Barely five weeks into her new life at UNH, Lizzi Marriott vanished Oct. 9. She had left a note for her aunt and uncle -- with whom she lived in Chester -- saying she was going to visit friends in Dover after her night class but would be home by midnight.

Her cellphone was last used in Dover at 10:11 p.m. that night.

Family members and friends covered the Durham campus and neighboring Dover with fliers bearing her photograph and description.

On Oct. 13, four days after Marriott was last heard from, police charged 29-year-old Seth Mazzaglia of Dover with killing her, even though her body has yet to be found. Prosecutors say Mazzaglia -- who is charged with second-degree murder -- either strangled or suffocated the 19-year-old Marriott.

Even as friends and relatives recalled her love of the ocean and its creatures on Thursday, investigators continued their grim search for her body in the waters off Peirce Island in Portsmouth. Prosecutors won't say what evidence they have to support their convictions that she is dead and that Mazzaglia killed her.

UNH chaplain Larry Brickner-Wood called Marriott "a light bringer -- someone who turned darkness into light, heartache into hope."

University President Mark Huddleston told the sea of students that even though she had been at UNH only a short time, she was very much a part of the college community.

"Losing Lizzi was losing part of ourselves," Huddleston said. "I take solace in seeing how we stand together in times like these."

Student Brian Tyler -- who went to high school with Marriott in Westborough, Mass., but didn't realize she'd come to UNH until he saw the fliers -- spoke of her energy and how she helped him make it through high school math.
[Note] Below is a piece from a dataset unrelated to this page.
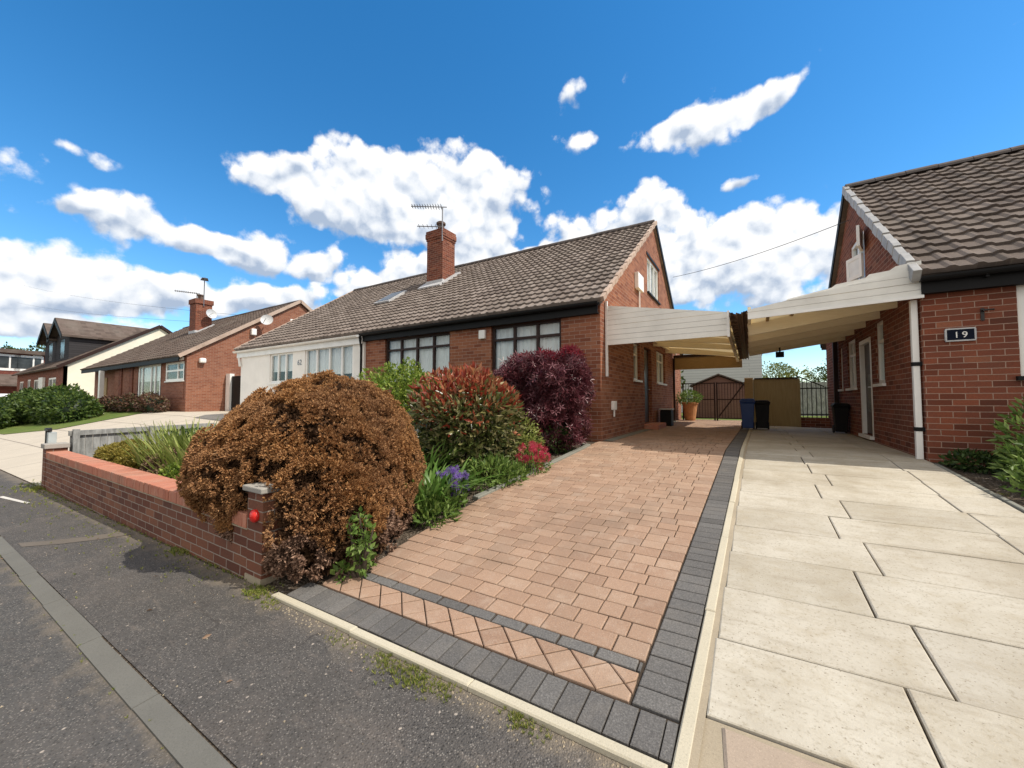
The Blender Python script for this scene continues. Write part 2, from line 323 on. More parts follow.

Tyler said he feels Marriott's spirit is still connecting them, bringing them together. "I feel like she's watching over us."

Carli Barnes -- a UNH sophomore who also went to high school with Marriott -- recalled how vibrant and happy Marriott was.

"When she walked into a room, everyone knew she was there," Barnes said. "She was so happy and so loving of life."

Bob Marriott asked students to reach out to one another and "be the light that was Lizzi."

He also asked them to hug their parents at the next opportunity and to express their deeper feelings.

"Lizzi was a great hugger," he said, then sobbed, "God bless you all and thank you for caring about my daughter."

The 45-minute ceremony ended on a haunting note, with Marriott's voice singing the lyrics to "Into the West," an Annie Lennox song about dying.

"The ships have come to carry you home," she sang, as many students silently wept and her father's shoulders heaved with sobs.